En matière de finance durable, les acteurs financiers ont aujourd’hui une double responsabilité : celle de leur propre plan de transition trajectoire net-zéro et celle d’infléchir l’impact des organisations qu’elles financent. Si tous les acteurs sont confrontés à cette double obligation, le régulateur européen est particulièrement strict et la pression des agences de notation extra-financières augmente.
Soutenabilité du secteur financier : un enjeu de gouvernance et d’attractivité
S’ajoute en France l’exigence de soutien à la réindustrialisation, enjeu de souveraineté. Le secteur est donc soumis à une injonction quasi contradictoire : accompagner la réindustrialisation tout en intégrant des critères de soutenabilité, une équation complexe et un risque de greenwashing jamais très loin.

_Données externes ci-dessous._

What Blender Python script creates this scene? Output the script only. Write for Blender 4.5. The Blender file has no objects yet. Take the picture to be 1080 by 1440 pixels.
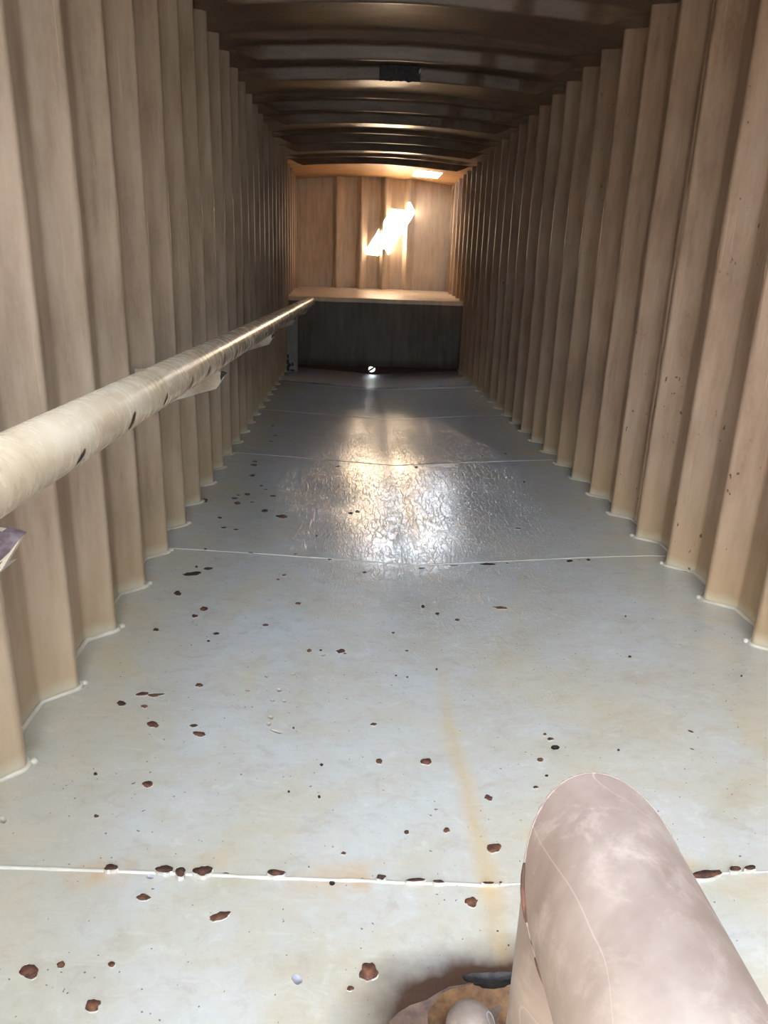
import bpy, bmesh, math, random
from mathutils import Vector, Matrix, noise

random.seed(7)
SC = bpy.context.scene
COL = SC.collection
S = 1.2                      # eye height above the floor in metres; all sizes below are in eye heights


def W(x, y, z):
    """eye-height units (eye at 0,0,0; floor at -1) -> metres with the floor edge at z = 0"""
    return Vector((x * S, y * S, (z + 1) * S))


def lerp(a, b, t):
    return a + (b - a) * t


# ------------------------------------------------------------------ materials
class NT:
    def __init__(self, name):
        self.m = bpy.data.materials.new(name)
        self.m.use_nodes = True
        self.t = self.m.node_tree
        self.n = self.t.nodes
        self.b = self.n['Principled BSDF']

    def new(self, kind, **kw):
        n = self.n.new(kind)
        for k, v in kw.items():
            setattr(n, k, v)
        return n

    def link(self, a, b):
        self.t.links.new(a, b)

    def pos(self):
        g = self.new('ShaderNodeNewGeometry')
        return g.outputs['Position']

    def sep(self, v):
        s = self.new('ShaderNodeSeparateXYZ')
        self.link(v, s.inputs[0])
        return s.outputs

    def scaled(self, v, sx, sy, sz, off=(0, 0, 0)):
        m = self.new('ShaderNodeMapping')
        m.inputs['Scale'].default_value = (sx, sy, sz)
        m.inputs['Location'].default_value = off
        self.link(v, m.inputs[0])
        return m.outputs[0]

    def noise(self, v, scale, detail=4, rough=0.55, dist=0.0):
        n = self.new('ShaderNodeTexNoise')
        n.inputs['Scale'].default_value = scale
        n.inputs['Detail'].default_value = detail
        n.inputs['Roughness'].default_value = rough
        n.inputs['Distortion'].default_value = dist
        self.link(v, n.inputs['Vector'])
        return n.outputs['Fac']

    def ramp(self, f, stops):
        r = self.new('ShaderNodeValToRGB')
        e = r.color_ramp.elements
        while len(e) < len(stops):
            e.new(0.5)
        for i, (p, c) in enumerate(stops):
            e[i].position = p
            if not isinstance(c, (tuple, list)):
                c = (c, c, c)
            e[i].color = (c[0], c[1], c[2], 1)
        self.link(f, r.inputs[0])
        return r.outputs[0]

    def mix(self, f, a, b, mode='MIX'):
        m = self.new('ShaderNodeMix', data_type='RGBA', blend_type=mode)
        for s, v in ((m.inputs[0], f), (m.inputs[6], a), (m.inputs[7], b)):
            if isinstance(v, (int, float)):
                s.default_value = v
            elif isinstance(v, tuple):
                s.default_value = (v[0], v[1], v[2], 1)
            else:
                self.link(v, s)
        return m.outputs[2]

    def math(self, op, a, b=None, c=None, clamp=False):
        m = self.new('ShaderNodeMath', operation=op, use_clamp=clamp)
        for i, v in enumerate((a, b, c)):
            if v is None:
                continue
            if isinstance(v, (int, float)):
                m.inputs[i].default_value = v
            else:
                self.link(v, m.inputs[i])
        return m.outputs[0]

    def bump(self, h, strength, dist, prev=None):
        b = self.new('ShaderNodeBump')
        b.inputs['Strength'].default_value = strength
        b.inputs['Distance'].default_value = dist
        self.link(h, b.inputs['Height'])
        if prev is not None:
            self.link(prev, b.inputs['Normal'])
        return b.outputs[0]

    def out(self, color=None, rough=None, normal=None, metal=0.0, spec=0.5):
        for sock, v in (('Base Color', color), ('Roughness', rough), ('Normal', normal)):
            if v is None:
                continue
            s = self.b.inputs[sock]
            if isinstance(v, (int, float)):
                s.default_value = v
            elif isinstance(v, tuple):
                s.default_value = (v[0], v[1], v[2], 1)
            else:
                self.link(v, s)
        self.b.inputs['Metallic'].default_value = metal
        self.b.inputs['Specular IOR Level'].default_value = spec
        return self.m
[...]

Faut-il tirer une croix sur les secteurs carbonés alors qu’ils jouent un rôle crucial dans l’indépendance économique de notre pays ? Ou aider ceux qui visent la décarbonation à se transformer ?
Assumer le virage du triptyque « risque-rentabilité-soutenabilité » grâce à un leadership courageux
Pour faire face, les dirigeants doivent prendre le sujet à bras le corps et faire preuve de discernement et de courage, d’innovation et d’authenticité. C’est aussi à ces conditions qu’ils attireront de jeunes talents. L’établissement financier trouvera sa voie si la direction assume ses choix, use de pédagogie et s’assure que l’impact de sa stratégie environnementale est validé objectivement par des initiatives indépendantes comme SBT (Science Based Targets). Ou encore en évitant de se déclarer fonds « supervert » quand il finance des entreprises polluantes. En jeu : sa réputation, même si la marge de manœuvre est étroite, comme le montre BNP Paribas, mise en cause par des ONG alors qu’elle défend son soutien aux acteurs de l’énergie en transition.
Pour autant, le secteur financier doit-il stopper tout soutien à impact négatif au risque de plomber des pans entiers de l’industrie européenne et laisser la place à des acteurs d’autres continents moins vertueux ?
S’appuyer sur une gouvernance experte et convaincue
Cette question traduit la complexité que les dirigeants bancaires doivent adresser et mesurer l’équilibre « risque-rentabilité-durabilité » passe par la mise en place d’une gouvernance énergique, au rôle essentiel. A commencer par le recrutement de leaders prêts à porter la question de la durabilité plus loin. Car un dirigeant à convictions pourra positionner les sujets RSE au plus haut dans les organigrammes ; aider la finance positive à s’étendre ; contribuer au développement de comités RSE au sein des conseils d’administration pour faire grimper les objectifs extra-financiers représentant 32,5% des critères d’attribution de la rémunération variable annuelle des PDG.
Sans compter que le risque pesant sur la réputation s’étant accru, il devient une priorité des dirigeants et des CA. Un comité des risques peut alors inciter à instaurer des indicateurs.
Verdir : un argument majeur d’attractivité des jeunes talents et de performance
Tenir compte des indicateurs ESG n’est plus une option quand on sait que 2 candidats sur 3 renoncent à rejoindre une entreprise si elle n’est pas active sur le plan de la RSE (1). L’alignement entre les valeurs promues par l’entreprise et les actions concrètes est scruté par les jeunes collaborateurs. Face à la pénurie de talents, le secteur financier prend un risque s’il n’évolue pas vite et fort. Certains acteurs - secteur mutualiste en tête - l’ont compris, à l’instar de la Maif et du Crédit Mutuel qui viennent d’annoncer la création d’un dividende sociétal et écologique.
Le secteur financier n’a d’autre choix que de prendre le virage de la durabilité, avec une certitude : discours et réalité doivent s’accorder pour prévenir toute équivoque dommageable. Le succès de ce tournant repose sur une gouvernance déterminée, s’assurant que l’établissement financier ne tombe pas dans les travers du greenwashing. Il y va de son attractivité et de sa compétitivité.